Roma, 16 ott – Erdogan potrebbe fermare l’attacco in Siria ma non cambia idea sui curdi, che continua a giudicare quasi tutti semplicemente dei terroristi. “La nostra posizione è la seguente – ha dichiarato il presidente turco davanti ai parlamentari del suo partito Akp – subito, stasera, che tutti i terroristi depongano le armi e gli equipaggiamenti, distruggano tutte le loro fortificazioni e si ritirino dalla zona di sicurezza che abbiamo fissato”. Specificando poi che questo sarebbe “il modo più veloce di risolvere il problema in Siria”. Un annuncio piuttosto criptico, visto che Erdogan non ha specificato esattamente quali siano “i terroristi” che dovrebbero andarsene dalla “zona” da lui definita “di sicurezza”. Detta così siamo fermi alla solita richiesta del presidente turco, che appunto con il termine “terroristi” ha sempre definito in generale i curdi stanziati nel nord della Siria.
Poi Erdogan ha difeso il suo intervento militare dalle accuse internazionali, dicendo che “nella sua storia la Turchia non ha mai compiuto massacri di civili e non lo fa neppure ora”. Non siamo dunque di fronte a un imminente cessate il fuoco, per quanto il “sultano” abbia parzialmente aperto al freno dell’offensiva. Il problema, con tutta evidenza, restano le condizioni da lui imposte per giungervi. “Ci sono alcuni leader che cercano di mediare” tra Ankara e le forze curde.
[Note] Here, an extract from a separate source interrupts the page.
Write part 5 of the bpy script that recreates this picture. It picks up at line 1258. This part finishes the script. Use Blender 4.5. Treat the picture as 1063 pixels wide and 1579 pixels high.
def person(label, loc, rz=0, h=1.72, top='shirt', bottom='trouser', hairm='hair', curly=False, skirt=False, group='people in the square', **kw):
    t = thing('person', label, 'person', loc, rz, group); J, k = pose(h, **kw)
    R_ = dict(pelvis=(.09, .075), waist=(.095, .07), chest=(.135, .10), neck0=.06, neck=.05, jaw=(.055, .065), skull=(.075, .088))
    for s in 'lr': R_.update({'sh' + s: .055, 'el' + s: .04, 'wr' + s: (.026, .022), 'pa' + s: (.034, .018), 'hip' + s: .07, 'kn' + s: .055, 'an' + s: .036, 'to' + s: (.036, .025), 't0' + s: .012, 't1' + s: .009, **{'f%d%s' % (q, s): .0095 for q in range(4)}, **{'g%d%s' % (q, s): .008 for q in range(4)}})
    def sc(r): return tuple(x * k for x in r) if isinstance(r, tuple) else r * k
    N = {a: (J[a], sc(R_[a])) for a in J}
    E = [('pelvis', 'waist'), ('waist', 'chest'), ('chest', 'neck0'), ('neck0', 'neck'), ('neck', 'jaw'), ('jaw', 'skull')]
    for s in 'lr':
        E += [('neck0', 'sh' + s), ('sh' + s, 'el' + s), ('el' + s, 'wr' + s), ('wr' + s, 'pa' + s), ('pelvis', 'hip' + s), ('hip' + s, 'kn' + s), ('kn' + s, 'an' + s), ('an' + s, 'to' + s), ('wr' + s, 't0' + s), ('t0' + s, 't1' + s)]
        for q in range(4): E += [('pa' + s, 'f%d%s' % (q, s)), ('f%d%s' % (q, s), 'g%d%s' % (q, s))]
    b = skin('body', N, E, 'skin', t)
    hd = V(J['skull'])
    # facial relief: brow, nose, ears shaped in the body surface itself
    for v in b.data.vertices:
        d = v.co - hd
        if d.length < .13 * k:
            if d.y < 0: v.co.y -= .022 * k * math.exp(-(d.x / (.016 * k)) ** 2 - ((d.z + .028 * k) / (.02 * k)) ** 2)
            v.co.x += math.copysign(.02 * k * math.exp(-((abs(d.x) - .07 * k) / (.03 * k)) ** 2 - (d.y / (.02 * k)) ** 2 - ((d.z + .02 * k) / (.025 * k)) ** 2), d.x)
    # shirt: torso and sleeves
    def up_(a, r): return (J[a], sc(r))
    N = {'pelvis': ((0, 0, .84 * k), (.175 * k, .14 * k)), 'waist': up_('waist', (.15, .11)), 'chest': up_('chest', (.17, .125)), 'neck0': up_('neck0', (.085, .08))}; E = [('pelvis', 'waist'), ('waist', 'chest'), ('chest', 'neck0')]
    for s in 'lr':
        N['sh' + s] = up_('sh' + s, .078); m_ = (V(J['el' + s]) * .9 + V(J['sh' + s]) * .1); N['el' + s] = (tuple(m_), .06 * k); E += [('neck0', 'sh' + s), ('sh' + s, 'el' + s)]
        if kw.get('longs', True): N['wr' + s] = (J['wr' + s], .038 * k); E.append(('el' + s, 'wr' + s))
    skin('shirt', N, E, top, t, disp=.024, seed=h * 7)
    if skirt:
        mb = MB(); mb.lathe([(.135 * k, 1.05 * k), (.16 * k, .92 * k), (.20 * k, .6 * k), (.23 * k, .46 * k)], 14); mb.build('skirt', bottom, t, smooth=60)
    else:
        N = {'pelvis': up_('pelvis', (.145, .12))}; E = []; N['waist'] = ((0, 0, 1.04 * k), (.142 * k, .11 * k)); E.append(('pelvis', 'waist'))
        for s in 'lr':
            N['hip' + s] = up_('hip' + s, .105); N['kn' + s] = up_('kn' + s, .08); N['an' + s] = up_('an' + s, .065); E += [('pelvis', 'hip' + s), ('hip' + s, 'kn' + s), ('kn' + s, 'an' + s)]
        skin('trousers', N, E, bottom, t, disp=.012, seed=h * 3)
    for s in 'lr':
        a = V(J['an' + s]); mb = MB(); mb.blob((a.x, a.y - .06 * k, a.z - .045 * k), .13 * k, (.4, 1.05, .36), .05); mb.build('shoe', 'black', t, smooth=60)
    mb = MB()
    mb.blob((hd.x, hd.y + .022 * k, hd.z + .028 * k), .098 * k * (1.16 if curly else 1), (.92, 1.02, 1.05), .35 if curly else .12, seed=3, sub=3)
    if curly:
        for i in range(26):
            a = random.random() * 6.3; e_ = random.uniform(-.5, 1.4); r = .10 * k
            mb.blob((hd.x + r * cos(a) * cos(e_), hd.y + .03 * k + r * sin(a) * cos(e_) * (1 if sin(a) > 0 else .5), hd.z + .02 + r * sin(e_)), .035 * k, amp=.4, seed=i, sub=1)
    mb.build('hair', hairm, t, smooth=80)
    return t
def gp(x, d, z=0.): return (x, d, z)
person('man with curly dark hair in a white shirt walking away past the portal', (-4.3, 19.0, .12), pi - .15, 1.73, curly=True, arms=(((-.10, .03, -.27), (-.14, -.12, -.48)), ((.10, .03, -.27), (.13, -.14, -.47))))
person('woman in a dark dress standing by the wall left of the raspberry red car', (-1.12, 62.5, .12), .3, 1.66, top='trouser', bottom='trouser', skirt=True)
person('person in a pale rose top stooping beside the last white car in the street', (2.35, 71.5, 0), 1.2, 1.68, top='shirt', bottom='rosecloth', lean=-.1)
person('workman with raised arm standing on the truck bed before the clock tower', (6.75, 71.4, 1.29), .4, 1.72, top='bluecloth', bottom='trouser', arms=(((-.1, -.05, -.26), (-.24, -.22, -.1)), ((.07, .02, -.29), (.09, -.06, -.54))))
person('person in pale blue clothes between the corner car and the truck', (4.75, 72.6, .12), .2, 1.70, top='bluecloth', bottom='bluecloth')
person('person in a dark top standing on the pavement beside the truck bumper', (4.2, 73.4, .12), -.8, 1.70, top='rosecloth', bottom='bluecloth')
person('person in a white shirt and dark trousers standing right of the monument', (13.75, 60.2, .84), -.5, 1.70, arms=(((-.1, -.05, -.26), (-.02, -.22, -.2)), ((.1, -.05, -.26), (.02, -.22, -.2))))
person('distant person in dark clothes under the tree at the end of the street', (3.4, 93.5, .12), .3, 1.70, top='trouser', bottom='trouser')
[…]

Ma, ha detto Erdogan, “non è mai accaduto nelle storia della Repubblica turca che lo Stato si segga allo stesso tavolo di un’organizzazione terroristica“. E’ chiaro a questo punto che il presidente turco potrebbe eventualmente accettare di fermare il suo esercito soltanto di fronte a pressioni di altro tipo da parte dei principali attori internazionali, in primis Russia e Stati Uniti.
Putin unico interlocutore?
Alla tv britannica Sky News, Erdogan ha però anticipato che non incontrerà la delegazione americana di cui tra l’altro fa parte il vicepresidente Usa, Mike Pence: “Quando verrà Trump, vedrò lui”, ha precisato. D’altronde dopo gli schizofrenici cambi di linea del presidente americano, che prima ha dato di fatto il via libera all’intervento militare turco e poi lo ha a suo modo condannato, i rapporti tra Washington e Ankara si sono di colpo freddati. Anche per questo Erdogan tergiversa sulla sua visita negli Stati Uniti, in calendario il 13 novembre, dicendo adesso che potrebbe annullarla.
Ben altri rapporti sembrano invece consolidarsi con Mosca, nonostante le inevitabili frizioni in Siria ma in parte anche per questo. Erdogan, in particolare dopo il ritiro delle truppe statunitensi, vede in Putin l’interlocutore di maggior peso. “Per quanto riguarda la mia visita in Russia, non c’è nulla di negativo al riguardo, e la visita si terrà, molto probabilmente“, ha detto infatti il presidente turco. Una visita prevista per fine ottobre ma che visti gli sviluppi in Siria potrebbe anche essere anticipata. Il tutto a dimostrazione del cambio di gerarchie in Medio Oriente, con Washington sempre più oscurato da Mosca.